Behind the Story - Healy's Cafe, Scenes from In the Hands of Women

Let's take a trip back to the turn of the twentieth century and visit an historic site in Lower Manhattan, the once and later Pete's Tavern. For the interval 1899-1922, it was Healy's Cafe and played an essential role in Hannah's strategy.

Historically, the Tavern has stayed in its original location in Gramercy Park on East 18th Street and Irving Place. Originally the Portman Hotel, it was built in 1864 and ranks as one of NYC's oldest, continuous establishments known for its bar and pub fare. In 1899, one year before the story begins, it was bought by the Healy brothers and renamed.

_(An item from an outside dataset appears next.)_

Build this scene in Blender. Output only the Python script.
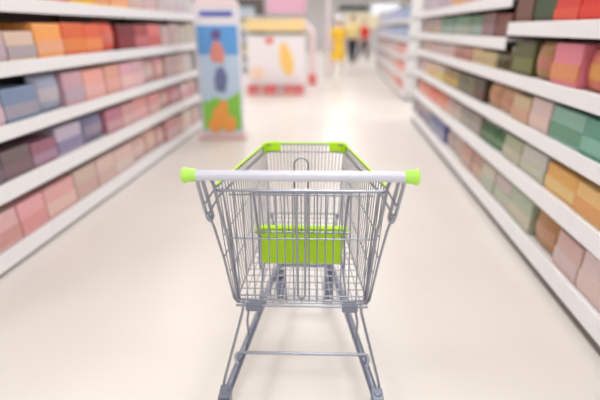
import bpy, bmesh, math, random
from mathutils import Vector, Matrix, Quaternion
random.seed(7)
PI = math.pi
C = bpy.context.scene.collection
S = bpy.context.scene
for o in list(bpy.data.objects):
    bpy.data.objects.remove(o)

# ------------------------------------------------------------------ camera
PITCH = math.radians(21.8)
YAW = math.radians(4.69)
cd = bpy.data.cameras.new('camera')
cam = bpy.data.objects.new('camera', cd)
C.objects.link(cam)
cam.location = (0, 0, 1.37)
cam.rotation_euler = (PI / 2 - PITCH, 0, YAW)
cd.sensor_width = 36
cd.lens = 36 * 430 / 600
cd.clip_start = 0.05
cd.clip_end = 200
cd.dof.use_dof = True
cd.dof.focus_distance = 1.36
cd.dof.aperture_fstop = 0.9
S.camera = cam

# ------------------------------------------------------------------ world, light, exposure
w = bpy.data.worlds.new('world')
S.world = w
w.use_nodes = True
bg = w.node_tree.nodes['Background']
bg.inputs[0].default_value = (1.0, 0.99, 0.975, 1)
bg.inputs[1].default_value = 0.38
S.view_settings.view_transform = 'Standard'
S.view_settings.look = 'None'
S.view_settings.gamma = 1
S.view_settings.exposure = 0.38
S.view_settings.use_curve_mapping = False
LAMP_W = 34.0


# ------------------------------------------------------------------ materials
def lin(c):
    if isinstance(c, str):
        c = tuple(int(c[i:i + 2], 16) for i in (0, 2, 4))
    out = []
    for v in c[:3]:
        v = v / 255.0
        out.append(v / 12.92 if v <= 0.04045 else ((v + 0.055) / 1.055) ** 2.4)
    return (out[0], out[1], out[2], 1)


def mat(name, col, rough=0.5, metal=0.0, var=0.04, scale=20, bump=0.0, spec=0.5, emit=0, objcol=False, alpha=1):
    m = bpy.data.materials.new(name)
    m.use_nodes = True
    nt = m.node_tree
    b = nt.nodes['Principled BSDF']
    b.inputs['Roughness'].default_value = rough
    b.inputs['Metallic'].default_value = metal
    b.inputs['Specular IOR Level'].default_value = spec
    tc = nt.nodes.new('ShaderNodeTexCoord')
    n = nt.nodes.new('ShaderNodeTexNoise')
    n.inputs['Scale'].default_value = scale
    n.inputs['Detail'].default_value = 3
    nt.links.new(tc.outputs['Object'], n.inputs['Vector'])
    mp = nt.nodes.new('ShaderNodeMapRange')
    mp.inputs['To Min'].default_value = 1 - var
    mp.inputs['To Max'].default_value = 1 + var
    nt.links.new(n.outputs['Fac'], mp.inputs['Value'])
    mx = nt.nodes.new('ShaderNodeMix')
    mx.data_type = 'RGBA'
    mx.blend_type = 'MULTIPLY'
    mx.inputs[0].default_value = 1
    if objcol:
        oi = nt.nodes.new('ShaderNodeObjectInfo')
        nt.links.new(oi.outputs['Color'], mx.inputs[6])
    else:
        mx.inputs[6].default_value = lin(col)
    nt.links.new(mp.outputs[0], mx.inputs[7])
    nt.links.new(mx.outputs[2], b.inputs['Base Color'])
    if bump:
        bp = nt.nodes.new('ShaderNodeBump')
        bp.inputs['Strength'].default_value = bump
        bp.inputs['Distance'].default_value = 0.002
        nt.links.new(n.outputs['Fac'], bp.inputs['Height'])
        nt.links.new(bp.outputs[0], b.inputs['Normal'])
    if emit:
        b.inputs['Emission Color'].default_value = lin(col)
        b.inputs['Emission Strength'].default_value = emit
    return m


M = {}
M['zinc'] = mat('zinc plated wire', (160, 164, 177), 0.30, 1.0, 0.06, 60)
M['tube'] = mat('galvanised tube', (134, 140, 156), 0.36, 0.8, 0.06, 40)
M['silver'] = mat('brushed aluminium handle', (208, 209, 222), 0.38, 0.15, 0.02, 80)
M['lime'] = mat('lime green plastic', (182, 236, 96), 0.35, 0, 0.02, 30)
M['lime2'] = mat('vivid green plastic plate', (188, 238, 0), 0.4, 0, 0.02, 30)
M['rubber'] = mat('grey rubber', (122, 128, 144), 0.7, 0, 0.05, 50)
M['shelf'] = mat('white enamelled shelf', (224, 222, 222), 0.4, 0, 0.02, 8)
M['rail'] = mat('white price rail', (240, 240, 243), 0.35, 0, 0.02, 8)
M['panel'] = mat('grey rack panel', (116, 107, 102), 0.5, 0, 0.03, 8)
M['goods'] = mat('printed packaging', (200, 200, 200), 0.42, 0, 0.10, 9, objcol=True)
M['wall'] = mat('white wall paint', (236, 234, 234), 0.8, 0, 0.02, 3)
M['ceil'] = mat('white ceiling', (240, 240, 240), 0.9, 0, 0.02, 3)
M['lamp'] = mat('lamp diffuser', (255, 252, 246), 0.5, emit=1.5)
M['frame'] = mat('white lamp frame', (230, 230, 230), 0.5)
M['bulb'] = mat('glowing globe', (255, 255, 255), 0.5, emit=2.5)


def plain(name, col, rough=0.5, **k):
    if name not in M:
        M[name] = mat(name, col, rough, **k)
    return M[name]


def floor_mat():
    m = bpy.data.materials.new('polished cream floor')
    m.use_nodes = True
    nt = m.node_tree
    b = nt.nodes['Principled BSDF']
    tc = nt.nodes.new('ShaderNodeTexCoord')
    n = nt.nodes.new('ShaderNodeTexNoise')
    n.inputs['Scale'].default_value = 0.8
    n.inputs['Detail'].default_value = 4
    nt.links.new(tc.outputs['Object'], n.inputs['Vector'])
    r = nt.nodes.new('ShaderNodeValToRGB')
    r.color_ramp.elements[0].position = 0.3
    r.color_ramp.elements[0].color = lin((224, 217, 211))
    r.color_ramp.elements[1].position = 0.7
    r.color_ramp.elements[1].color = lin((230, 224, 219))
    nt.links.new(n.outputs['Fac'], r.inputs[0])
    nt.links.new(r.outputs[0], b.inputs['Base Color'])
    b.inputs['Roughness'].default_value = 0.32
    b.inputs['Specular IOR Level'].default_value = 0.6
    return m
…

The 40-foot rosewood bar is still the original, as well as the tin ceiling and wood floors, lending a timeless feeling. O'Henry, a local regular, sat, writing his famous short story, the Gift of the Maji, during Hannah's years in New York practicing obstetrics. It was in his regular booth that she held her strategy meetings.

It is a well-known legend that Prohibition did not apply to this establishment, set only a few blocks from Tammany Hall, the political epicenter of NYC in the 1920s. Then, Pete's Tavern was disguised as a Florist Shop, with a side entrance, password, and a dummy refrigerator door. Deal-making and drinking did not miss a beat for people in the know.